[What you have to do]: Keep to the lines between the one holding "The Blender Python script for this scene continues." and the one holding "struct('baseboard_back', b, M['tleg'], 'dark", inclusive, and write them out exactly.

[Given data]:
● ● ● ● ●
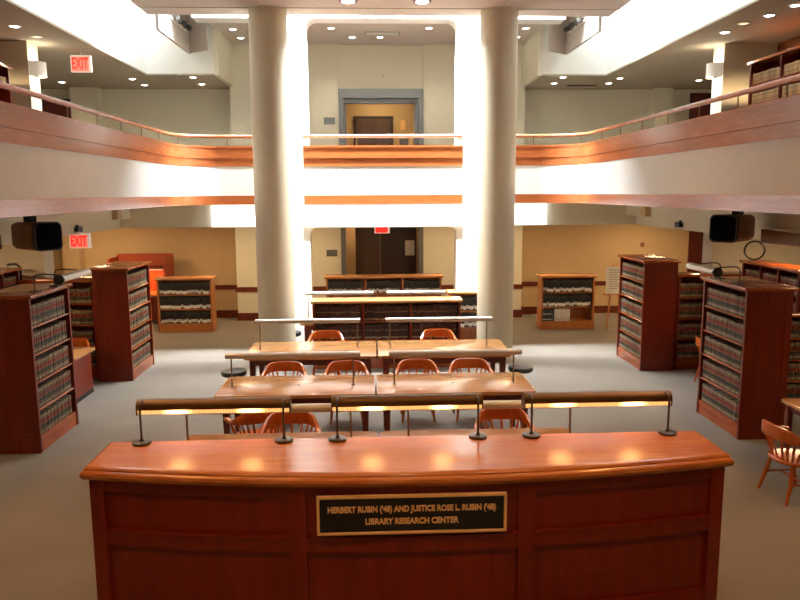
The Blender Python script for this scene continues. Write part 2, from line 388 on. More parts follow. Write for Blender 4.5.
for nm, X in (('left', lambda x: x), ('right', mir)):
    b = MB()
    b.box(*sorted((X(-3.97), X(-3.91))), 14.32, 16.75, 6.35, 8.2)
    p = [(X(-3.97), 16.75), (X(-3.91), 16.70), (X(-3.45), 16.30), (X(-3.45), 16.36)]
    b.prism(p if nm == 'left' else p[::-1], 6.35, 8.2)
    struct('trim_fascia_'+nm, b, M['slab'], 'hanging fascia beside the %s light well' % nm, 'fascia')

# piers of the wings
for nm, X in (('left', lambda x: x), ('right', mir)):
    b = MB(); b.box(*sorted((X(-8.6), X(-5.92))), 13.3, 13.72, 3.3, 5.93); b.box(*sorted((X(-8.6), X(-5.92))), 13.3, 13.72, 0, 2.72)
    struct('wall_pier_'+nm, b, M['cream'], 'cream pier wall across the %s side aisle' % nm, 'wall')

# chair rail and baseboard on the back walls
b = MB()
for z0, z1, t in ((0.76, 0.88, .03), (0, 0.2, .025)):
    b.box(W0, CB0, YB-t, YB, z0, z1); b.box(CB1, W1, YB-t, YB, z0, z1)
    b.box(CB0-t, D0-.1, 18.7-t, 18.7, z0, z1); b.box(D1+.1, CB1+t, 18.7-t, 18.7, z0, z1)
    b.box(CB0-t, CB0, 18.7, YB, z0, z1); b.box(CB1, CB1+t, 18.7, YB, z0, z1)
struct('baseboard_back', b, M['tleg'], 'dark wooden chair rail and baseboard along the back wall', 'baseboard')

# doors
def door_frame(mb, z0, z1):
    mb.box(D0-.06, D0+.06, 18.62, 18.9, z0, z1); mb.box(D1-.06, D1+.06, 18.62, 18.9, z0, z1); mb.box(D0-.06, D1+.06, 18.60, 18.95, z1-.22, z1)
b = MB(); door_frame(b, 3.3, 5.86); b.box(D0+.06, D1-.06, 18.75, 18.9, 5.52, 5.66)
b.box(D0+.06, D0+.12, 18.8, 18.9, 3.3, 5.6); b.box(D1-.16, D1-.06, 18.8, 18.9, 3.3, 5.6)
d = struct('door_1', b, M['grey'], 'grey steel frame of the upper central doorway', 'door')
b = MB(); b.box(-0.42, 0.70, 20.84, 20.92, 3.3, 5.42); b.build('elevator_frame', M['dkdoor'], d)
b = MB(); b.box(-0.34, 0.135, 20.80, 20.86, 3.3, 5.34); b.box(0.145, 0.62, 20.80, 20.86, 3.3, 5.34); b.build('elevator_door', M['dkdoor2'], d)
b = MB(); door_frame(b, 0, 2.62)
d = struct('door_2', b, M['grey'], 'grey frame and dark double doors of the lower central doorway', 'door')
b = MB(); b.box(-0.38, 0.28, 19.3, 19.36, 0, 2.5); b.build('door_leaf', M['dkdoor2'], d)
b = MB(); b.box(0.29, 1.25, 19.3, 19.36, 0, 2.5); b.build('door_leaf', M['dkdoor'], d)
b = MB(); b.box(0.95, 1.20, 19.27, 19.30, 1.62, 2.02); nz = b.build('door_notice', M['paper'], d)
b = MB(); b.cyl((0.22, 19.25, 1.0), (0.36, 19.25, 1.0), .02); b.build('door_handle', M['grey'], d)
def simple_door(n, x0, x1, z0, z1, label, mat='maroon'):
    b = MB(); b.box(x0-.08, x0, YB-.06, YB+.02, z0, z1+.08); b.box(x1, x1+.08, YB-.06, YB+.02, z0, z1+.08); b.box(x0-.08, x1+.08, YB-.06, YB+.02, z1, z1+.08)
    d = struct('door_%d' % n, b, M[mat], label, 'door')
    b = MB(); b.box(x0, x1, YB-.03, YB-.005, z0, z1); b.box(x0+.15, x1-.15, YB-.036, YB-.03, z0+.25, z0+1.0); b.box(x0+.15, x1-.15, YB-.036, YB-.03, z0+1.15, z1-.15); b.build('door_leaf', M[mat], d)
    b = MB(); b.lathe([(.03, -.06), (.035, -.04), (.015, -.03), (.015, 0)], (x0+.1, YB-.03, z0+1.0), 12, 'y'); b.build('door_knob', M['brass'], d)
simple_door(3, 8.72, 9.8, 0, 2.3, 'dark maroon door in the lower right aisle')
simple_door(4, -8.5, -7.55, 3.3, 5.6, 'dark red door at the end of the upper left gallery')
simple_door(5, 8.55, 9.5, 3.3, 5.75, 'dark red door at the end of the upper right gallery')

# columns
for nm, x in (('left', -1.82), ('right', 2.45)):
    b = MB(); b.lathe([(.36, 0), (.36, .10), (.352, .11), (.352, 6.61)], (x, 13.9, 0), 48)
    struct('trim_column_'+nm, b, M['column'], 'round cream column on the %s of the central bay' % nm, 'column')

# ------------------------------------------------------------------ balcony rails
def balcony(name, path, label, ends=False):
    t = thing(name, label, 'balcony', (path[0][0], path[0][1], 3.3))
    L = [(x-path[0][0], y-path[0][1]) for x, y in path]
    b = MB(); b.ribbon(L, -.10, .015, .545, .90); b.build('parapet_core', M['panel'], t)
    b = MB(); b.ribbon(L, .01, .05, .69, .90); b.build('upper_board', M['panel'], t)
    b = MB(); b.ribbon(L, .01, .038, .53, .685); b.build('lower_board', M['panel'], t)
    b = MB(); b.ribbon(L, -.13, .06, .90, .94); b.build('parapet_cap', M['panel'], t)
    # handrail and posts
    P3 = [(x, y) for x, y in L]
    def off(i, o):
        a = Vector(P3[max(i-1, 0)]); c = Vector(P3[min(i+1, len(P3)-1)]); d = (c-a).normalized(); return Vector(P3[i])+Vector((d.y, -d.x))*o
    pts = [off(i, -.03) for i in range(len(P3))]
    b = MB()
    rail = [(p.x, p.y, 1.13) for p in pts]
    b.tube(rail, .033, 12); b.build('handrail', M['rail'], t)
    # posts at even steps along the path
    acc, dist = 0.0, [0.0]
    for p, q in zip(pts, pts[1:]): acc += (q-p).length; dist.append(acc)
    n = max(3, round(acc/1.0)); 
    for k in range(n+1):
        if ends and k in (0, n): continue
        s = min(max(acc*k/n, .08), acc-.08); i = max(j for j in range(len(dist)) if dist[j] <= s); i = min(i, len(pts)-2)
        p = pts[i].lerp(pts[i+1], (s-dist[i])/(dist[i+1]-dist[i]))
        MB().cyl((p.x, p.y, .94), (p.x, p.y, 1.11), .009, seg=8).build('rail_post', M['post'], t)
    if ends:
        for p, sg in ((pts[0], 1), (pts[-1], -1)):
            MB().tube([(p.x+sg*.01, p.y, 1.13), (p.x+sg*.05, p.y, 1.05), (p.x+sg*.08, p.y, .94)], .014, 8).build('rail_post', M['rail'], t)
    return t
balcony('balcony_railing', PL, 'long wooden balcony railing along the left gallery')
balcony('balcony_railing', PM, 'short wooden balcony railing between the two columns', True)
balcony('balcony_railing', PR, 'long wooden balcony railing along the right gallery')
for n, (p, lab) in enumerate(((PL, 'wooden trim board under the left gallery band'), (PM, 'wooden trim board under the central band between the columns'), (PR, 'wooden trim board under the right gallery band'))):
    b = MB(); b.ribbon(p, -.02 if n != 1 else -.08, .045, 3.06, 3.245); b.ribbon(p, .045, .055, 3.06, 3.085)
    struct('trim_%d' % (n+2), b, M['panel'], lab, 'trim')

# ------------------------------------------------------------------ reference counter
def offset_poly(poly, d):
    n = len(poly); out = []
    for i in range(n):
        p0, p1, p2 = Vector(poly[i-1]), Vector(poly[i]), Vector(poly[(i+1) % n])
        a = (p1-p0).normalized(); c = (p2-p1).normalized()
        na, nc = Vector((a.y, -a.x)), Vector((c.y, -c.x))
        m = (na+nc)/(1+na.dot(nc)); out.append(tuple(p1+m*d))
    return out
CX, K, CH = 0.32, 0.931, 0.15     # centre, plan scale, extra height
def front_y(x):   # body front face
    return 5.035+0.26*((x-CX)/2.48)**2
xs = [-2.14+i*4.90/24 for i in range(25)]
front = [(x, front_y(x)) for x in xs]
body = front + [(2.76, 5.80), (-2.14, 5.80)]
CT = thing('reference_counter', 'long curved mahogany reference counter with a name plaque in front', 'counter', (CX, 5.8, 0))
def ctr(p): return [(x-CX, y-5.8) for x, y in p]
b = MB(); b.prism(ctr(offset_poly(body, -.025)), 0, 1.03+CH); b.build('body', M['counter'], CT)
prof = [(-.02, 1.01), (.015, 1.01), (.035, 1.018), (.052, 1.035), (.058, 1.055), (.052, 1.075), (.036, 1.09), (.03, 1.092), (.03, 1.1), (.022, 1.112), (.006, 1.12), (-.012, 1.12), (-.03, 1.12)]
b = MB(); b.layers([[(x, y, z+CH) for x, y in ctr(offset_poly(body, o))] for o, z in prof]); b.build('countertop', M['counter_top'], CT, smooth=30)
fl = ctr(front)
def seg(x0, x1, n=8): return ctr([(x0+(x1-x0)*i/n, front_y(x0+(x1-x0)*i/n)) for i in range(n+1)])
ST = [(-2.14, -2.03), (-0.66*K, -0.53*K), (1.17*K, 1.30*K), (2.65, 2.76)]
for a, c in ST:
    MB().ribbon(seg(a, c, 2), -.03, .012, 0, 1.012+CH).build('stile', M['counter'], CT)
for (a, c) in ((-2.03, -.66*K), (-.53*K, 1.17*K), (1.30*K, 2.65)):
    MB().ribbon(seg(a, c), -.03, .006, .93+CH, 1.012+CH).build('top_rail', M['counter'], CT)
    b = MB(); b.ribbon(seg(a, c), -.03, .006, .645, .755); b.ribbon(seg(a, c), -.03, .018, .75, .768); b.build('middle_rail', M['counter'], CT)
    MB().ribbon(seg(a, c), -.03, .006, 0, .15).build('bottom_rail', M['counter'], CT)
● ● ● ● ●
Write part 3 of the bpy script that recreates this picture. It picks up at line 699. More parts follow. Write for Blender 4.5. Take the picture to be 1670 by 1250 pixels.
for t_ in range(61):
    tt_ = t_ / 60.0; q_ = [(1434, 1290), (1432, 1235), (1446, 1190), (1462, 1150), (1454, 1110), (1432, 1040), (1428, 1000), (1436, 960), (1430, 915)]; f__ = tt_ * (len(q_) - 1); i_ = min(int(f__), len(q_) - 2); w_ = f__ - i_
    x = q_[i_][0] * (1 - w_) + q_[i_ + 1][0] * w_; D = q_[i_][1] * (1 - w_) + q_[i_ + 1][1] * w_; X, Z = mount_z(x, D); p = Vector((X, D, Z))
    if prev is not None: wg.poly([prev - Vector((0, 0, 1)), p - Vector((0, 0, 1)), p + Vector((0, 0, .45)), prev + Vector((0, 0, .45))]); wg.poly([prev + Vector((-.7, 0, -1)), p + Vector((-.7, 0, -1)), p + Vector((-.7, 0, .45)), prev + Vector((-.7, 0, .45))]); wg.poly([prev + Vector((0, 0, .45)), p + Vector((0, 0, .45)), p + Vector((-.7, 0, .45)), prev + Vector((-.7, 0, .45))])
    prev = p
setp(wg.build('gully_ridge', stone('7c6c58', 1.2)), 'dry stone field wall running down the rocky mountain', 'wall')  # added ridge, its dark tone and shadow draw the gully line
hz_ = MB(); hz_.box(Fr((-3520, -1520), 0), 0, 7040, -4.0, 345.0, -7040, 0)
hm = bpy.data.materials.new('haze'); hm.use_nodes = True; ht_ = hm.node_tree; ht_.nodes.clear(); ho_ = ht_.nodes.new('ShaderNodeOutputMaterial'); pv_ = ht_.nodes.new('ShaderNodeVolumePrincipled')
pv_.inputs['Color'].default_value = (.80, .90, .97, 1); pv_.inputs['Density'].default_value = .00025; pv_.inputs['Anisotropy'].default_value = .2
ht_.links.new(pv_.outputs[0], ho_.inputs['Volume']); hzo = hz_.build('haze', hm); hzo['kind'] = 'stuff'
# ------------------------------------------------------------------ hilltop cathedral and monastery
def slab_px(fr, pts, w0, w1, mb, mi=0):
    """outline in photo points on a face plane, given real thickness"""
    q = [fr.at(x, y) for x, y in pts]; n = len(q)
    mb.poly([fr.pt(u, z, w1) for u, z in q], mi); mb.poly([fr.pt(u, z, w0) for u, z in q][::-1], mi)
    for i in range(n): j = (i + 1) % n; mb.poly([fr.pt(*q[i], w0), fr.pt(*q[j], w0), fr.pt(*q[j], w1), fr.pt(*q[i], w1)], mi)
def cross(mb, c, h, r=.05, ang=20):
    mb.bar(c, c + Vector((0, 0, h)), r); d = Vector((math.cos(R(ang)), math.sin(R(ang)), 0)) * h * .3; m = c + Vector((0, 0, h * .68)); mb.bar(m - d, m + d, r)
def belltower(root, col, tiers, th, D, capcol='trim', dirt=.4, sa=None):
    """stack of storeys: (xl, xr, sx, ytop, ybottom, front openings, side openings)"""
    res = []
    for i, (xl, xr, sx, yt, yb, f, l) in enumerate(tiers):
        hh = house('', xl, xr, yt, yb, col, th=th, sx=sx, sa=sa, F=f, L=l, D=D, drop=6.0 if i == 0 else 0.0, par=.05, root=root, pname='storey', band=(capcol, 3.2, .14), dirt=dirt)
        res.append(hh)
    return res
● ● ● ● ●
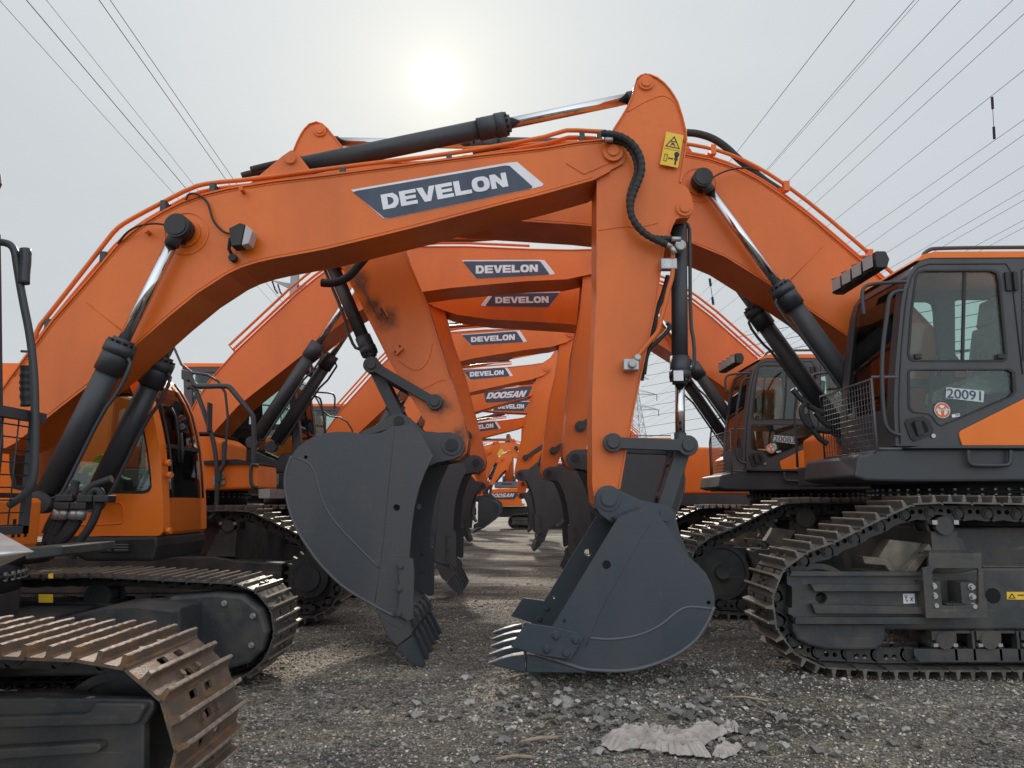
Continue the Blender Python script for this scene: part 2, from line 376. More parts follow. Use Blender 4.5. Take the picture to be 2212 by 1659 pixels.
● ● ● ● ●
[Response below]:
The Blender Python script for this scene continues. Write part 2, from line 388 on. More parts follow. Write for Blender 4.5.
for nm, X in (('left', lambda x: x), ('right', mir)):
    b = MB()
    b.box(*sorted((X(-3.97), X(-3.91))), 14.32, 16.75, 6.35, 8.2)
    p = [(X(-3.97), 16.75), (X(-3.91), 16.70), (X(-3.45), 16.30), (X(-3.45), 16.36)]
    b.prism(p if nm == 'left' else p[::-1], 6.35, 8.2)
    struct('trim_fascia_'+nm, b, M['slab'], 'hanging fascia beside the %s light well' % nm, 'fascia')

# piers of the wings
for nm, X in (('left', lambda x: x), ('right', mir)):
    b = MB(); b.box(*sorted((X(-8.6), X(-5.92))), 13.3, 13.72, 3.3, 5.93); b.box(*sorted((X(-8.6), X(-5.92))), 13.3, 13.72, 0, 2.72)
    struct('wall_pier_'+nm, b, M['cream'], 'cream pier wall across the %s side aisle' % nm, 'wall')

# chair rail and baseboard on the back walls
b = MB()
for z0, z1, t in ((0.76, 0.88, .03), (0, 0.2, .025)):
    b.box(W0, CB0, YB-t, YB, z0, z1); b.box(CB1, W1, YB-t, YB, z0, z1)
    b.box(CB0-t, D0-.1, 18.7-t, 18.7, z0, z1); b.box(D1+.1, CB1+t, 18.7-t, 18.7, z0, z1)
    b.box(CB0-t, CB0, 18.7, YB, z0, z1); b.box(CB1, CB1+t, 18.7, YB, z0, z1)
struct('baseboard_back', b, M['tleg'], 'dark wooden chair rail and baseboard along the back wall', 'baseboard')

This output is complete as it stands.